On the eve of my California book tour, I’ve been thinking about all the good news from Paris I’ll have to share, since this year’s rentrée (Fall season) has seen so many superb openings, with the best new restaurant among them being Restaurant Pages, a handsome new bistro near the Arc de Triomphe by Japanese chef Ryuji Teshima. I had already been to Porte 12 and Neige d’Ete, the two other stand out newcomers, before I went to dinner at Pages. To be perfectly honest, I arrived for this meal feeling a little weary of the trope of new restaurants in Paris these days: a no-choice tasting menu, a ‘suggested’ glass of wine to accompany every course, acolyte-in-a-temple style service, and produce from the same handful of suppliers. Even if it’s excellent food, there is something wilting and a little unnerving about immediately being able to identify the wares of Terroirs d’Avenir, Annie Bertin, Joel Thiebault, Hugo Desnoyer and other hyped brand-name suppliers of the new generation of ‘artiste’ chefs who are doing what I would describe of as a sort of precious cuisine Angelique (Angelic cooking style), or one that’s very delicate and sort of aggressively innocent.

Still, despite its odd location–the 16th Arrondissement, never a lively or particularly interesting part of the city, which has now gone rather slack due to the palpable exodus of affluent Parisians who’ve decided they just can’t bear to let the government skim them so deeply anymore–this restaurant seduced me the moment I walked through the door. It’s beautiful. Aside from the exposed stone at the back of the room, the walls are white, there’s an immaculate open kitchen up front, tables are comfortably spaced and the lighting from black matte re-editions of lamps that are a famous sixties French design is gentle and beautiful. This initial impression of an alluring serenity was immediately enhanced by the elegance and graciousness of the all Japanese serving staff.
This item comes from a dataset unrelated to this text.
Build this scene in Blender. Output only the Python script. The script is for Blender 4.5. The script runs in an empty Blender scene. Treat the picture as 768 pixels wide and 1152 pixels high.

“One of the things I love best about the Japanese is that they’re able to be proud and humble at the same time,” said Bruno, a spot-on observation, since the humility of the serving style here was deeply nourishing and revivifying–you felt like a welcome and respected guest–even before any food came to the table. That said, our waitress, an attractive young Japanese woman who’d grown up in Virginia before going to university in France, seemed to have drunk the whole old-school boilerplate of now very out-dated mannered French formality right down to the horrendous phrases, “Ca vous a plu?” and “Je vous souhaite une tres bonne continuation.” This latter phrase has always puzzled me, because it sounds more like something you’d say to a motorist rather than someone eating a meal. Despite the socio-psychological corset she’d laced herself into, she was charming, and winsomely excited about both the restaurant and chef Teshima’s cooking. It was from chatting with her that we learned that Teshima has previously cooked at Passage 53, Alain Senderens and In de Wulf in Belgium. As impressive as these credentials might be, what impressed me most, however, was that Teshima has also been an apprentice to butcher Hugo Desnoyer, the best meat master in Paris.
Even if I hadn’t known about the Desnoyer connection, I might have guessed it when the first course of our meal arrive, a pretty composition–almost none of the young chefs in Paris actually ‘cook’ anymore, rather they layer flavors and textures in artful compositions–of candy beets, fresh coarsely chopped veal tartare, and a gentle but bracing anchovy sauce. It was an exquisite and very sexy way to begin a meal, since the carefully dosed presence of the potent little fish playfully flattered the baseline minerality of the meat.

Next, an exquisite little miniature: a plump perfectly flash-fried langoustine escorted by shavings of celery bulb that had been baked in a crust of bread and a silky yuzu spiked sabayon. This dish demonstrated a stunning mastery of technique and timing, but it was with the next one where Teshima’s signature started to become apparent.